Zafer beni ne zaman görse "Habip dedemle ilgili kitabı sen yazarsın Ali Abi" diyordu. Onun hem babasının hem de oğlunun adı Habip. Bu ısrarlı arzusu üzerine yazma kararımı öne aldım. Dediğin doğru, bu kitabı yazmak bana düşer, deyip başladım yazmaya.”

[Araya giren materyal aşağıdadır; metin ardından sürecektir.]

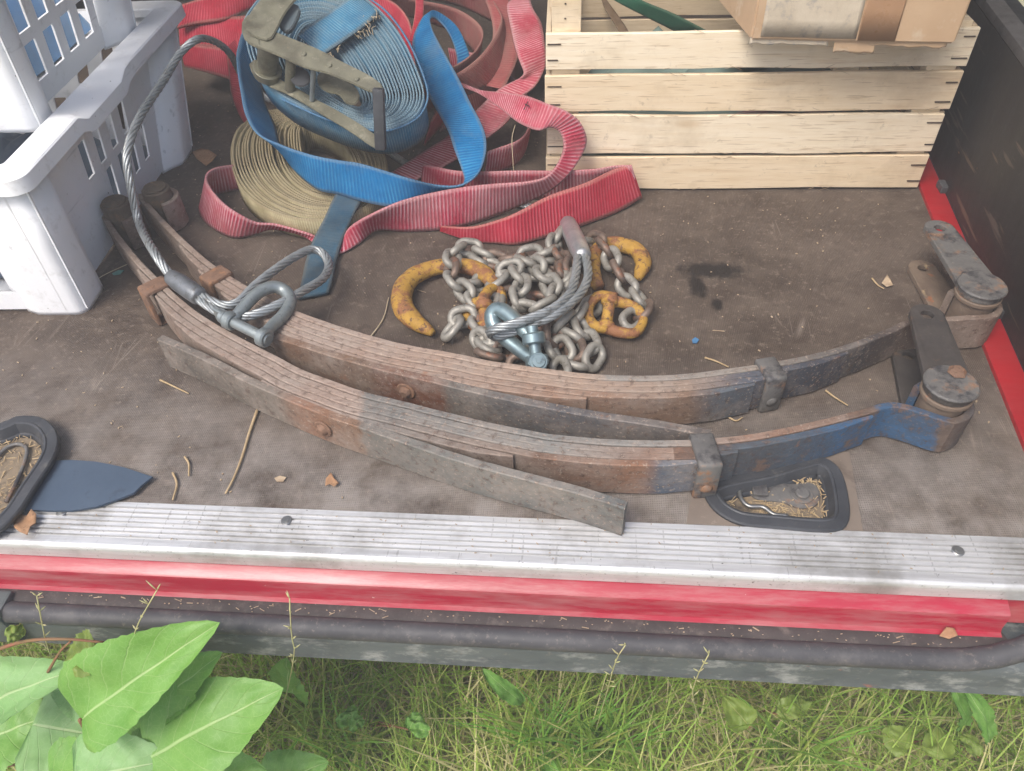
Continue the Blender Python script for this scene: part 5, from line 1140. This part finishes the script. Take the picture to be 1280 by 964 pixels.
flat_poly('green_chip', [(140, 342), (148, 338), (155, 338), (150, 343), (142, 344)], 0.002, 0.001, M_TEAL, 'small teal leaf scrap on the floor between the white crate and nearest spring', 'scrap')
flat_poly('blue_chip', [(865, 425), (869, 422), (874, 425), (871, 429), (866, 429)], 0.002, 0.0015, M_BLUEDOT, 'tiny blue chip on the floor right of the chain', 'scrap')
flat_poly('dry_petal', [(1102, 354), (1108, 346), (1113, 352), (1116, 358), (1108, 359)], 0.003, 0.0008, M_CHIP, 'pale papery seed husk on the floor left of the dark shackles', 'husk', 0.003)
def straw(px, r, mat, label, z=0.003, cat='straw', zs=None):
    pts = [P(q[0], q[1], (zs[i] if zs else z)) for i, q in enumerate(px)]; v_, f_ = tube(crom(pts, 18), [r*(1-0.4*i/17) for i in range(18)], 6)
    o_ = build('straw', v_, f_, mat, None, True); tag(o_, label, cat, 'loose straws'); return o_
straw([(322, 512), (312, 540), (303, 570), (292, 598), (282, 617)], 0.0019, M_STRAW, 'long pale straw on the floor in front of the nearest spring')
straw([(231, 571), (236, 580), (236, 595)], 0.0015, M_STRAW, 'short curved straw on the floor right of the rubber flap, upper one')
straw([(216, 591), (221, 605), (216, 625)], 0.0015, M_STRAW, 'short curved straw on the floor right of the rubber flap, lower one')
straw([(1032, 488), (1044, 497), (1060, 507)], 0.0014, M_STRAW, 'short straw on the floor between the two springs near their right ends')
straw([(881, 447), (896, 452), (911, 459)], 0.0014, M_STRAW, 'short straw on the floor above the right end of the farther spring')
straw([(200, 475), (215, 482), (236, 492)], 0.0014, M_STRAW, 'short straw on the floor below the tip of the grey helper leaf')
straw([(1090, 348), (1097, 356), (1105, 361)], 0.0014, M_STRAW, 'short straw on the floor beside the papery husk')
straw([(910, 521), (920, 526), (928, 522)], 0.0013, M_STRAW, 'short straw on the floor under the right clip of the farther spring')
straw([(456, 430), (478, 400), (486, 372)], 0.0010, M_THREAD, 'thin pale stalk on the floor left of the large yellow hook')
straw([(644, 156), (640, 175), (642, 214)], 0.0007, M_THREAD, 'thin pale thread hanging inside the loop of the red sling', zs=(.10, .08, .05))
straw([(612, 196), (624, 186), (638, 183), (645, 190)], 0.0008, M_THREAD, 'fine twig on the floor inside the loop of the red sling', zs=(.02, .03, .03, .02))
straw([(110, 358), (130, 344), (160, 330)], 0.0010, M_THREAD, 'thin stalk on the floor at the near corner of the lower white crate')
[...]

Ali Küçükaydın’ın hazır ama henüz yayınlanmayan bir kitabı daha var. “Bir Kaymakamın Serencamı: DÜN”. Bu eseri yayına hazır hale ben getirdim. Ali Küçükaydın’ın Kaymakam Vekilliği, Kaymakamlık ve Vali Yardımcılığı yaptığı çeyrek asırlık dönemi ve bu dönemden onda kalan izleri öğretici, düşündürücü, güldürücü, irdeleyici, hicvedici, ibret verici ve bazen de hüzün verici bir biçimde anlatıyor.
“Bir Kaymakamın Serencamı: DÜN” aynı zamanda Türkiye’nin son elli yılının serencamına da tanıklık etmektedir. Eserde bir kaymakamın mülki idaredeki tecrübelerini okurken, diğer taraftan Türkiye’deki toplumsal, siyasal, ekonomik, çevresel, kültürel vb… değişme ve gelişmeleri de izlemekteyiz.
Yörüğün bir anlamı da “Yürüyen Türk” olduğuna göre Ali Küçükaydın’ın yazarlık yürüyüşünün de devam edeceğini biliyorum. Siyaset yılları, siyaset sonrası yıllar ve daha başka eserlerini yazacağını umuyorum.